Friday, March 20, 2009

"Done" Sounds Like A Good Idea

Joe Friedberg, the attorney for Norm Coleman in his battle to keep the 59th Democratic seat out of the US Senate admits defeat:

Q. Joe, are you done?

A. Yes, I'm done.

Q. Let me ask you in a different way. Is Norm done?

A. Well, I think that we have been trying this case with the appeal record in mind, and that's where we're going, and it's going to be a very quick appeal, and then I will know whether or not it worked.

Q. Well, when you say quick appeal, are you confident that you are going to lose the case in front of the three-judge panel? By losing the case, I mean Norm ends up with less votes.

A. I think that's probably correct that Franken will still be ahead and probably by a little bit more. But our whole argument was that it was a constitutional argument, and it's an argument suitable for the Minnesota Supreme Court, not for the trial court. So we will see whether we were right or not.

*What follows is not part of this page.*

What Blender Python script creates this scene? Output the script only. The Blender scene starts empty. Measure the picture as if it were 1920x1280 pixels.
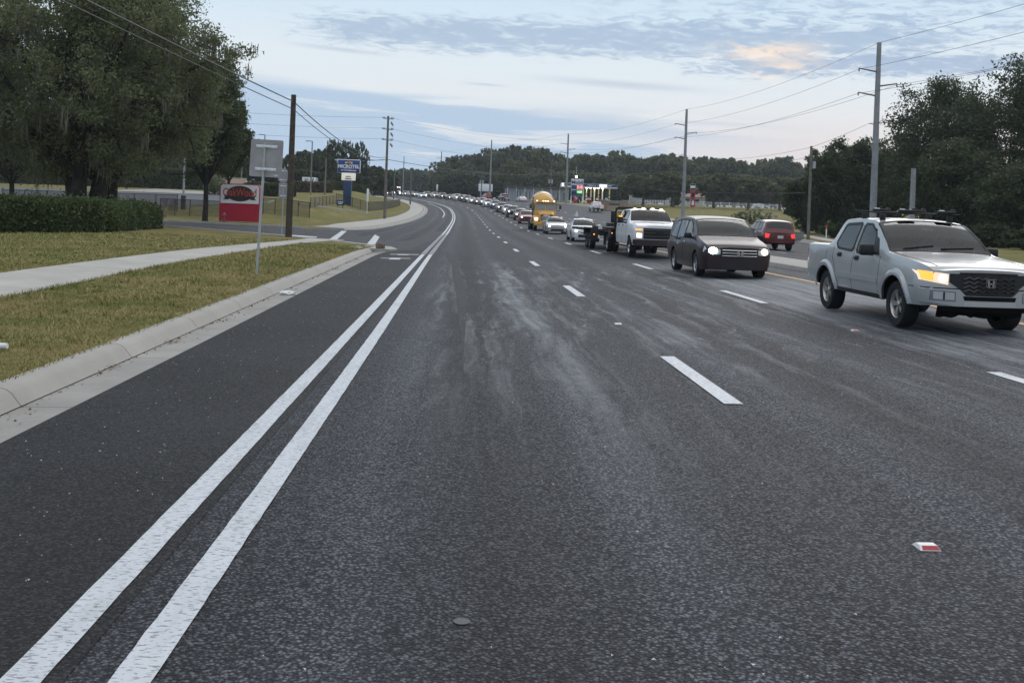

Actually their whole argument was not an argument, but a way to obstruct Al Franken's seating for as long as possible. Our deliberative judicial process allows such obstruction, but let's not kid ourselves about arguments being suitable for one court and not another. Slowly working through the process was the whole point.

So, months after the election, and several weeks after the Supreme Court trial, Coleman's own lawyer admits that his client will wind up in worse shape than before, and that he was arguing to the wrong court this whole time to intentionally set up an appeal. Since the loser pays in Minnesota courts, at least Coleman will get his money's worth on Al Franken's lawyer. Of course, while Friedberg failed in court, he did his actual job well - it's almost April and Minnesota continues to have one US Senator.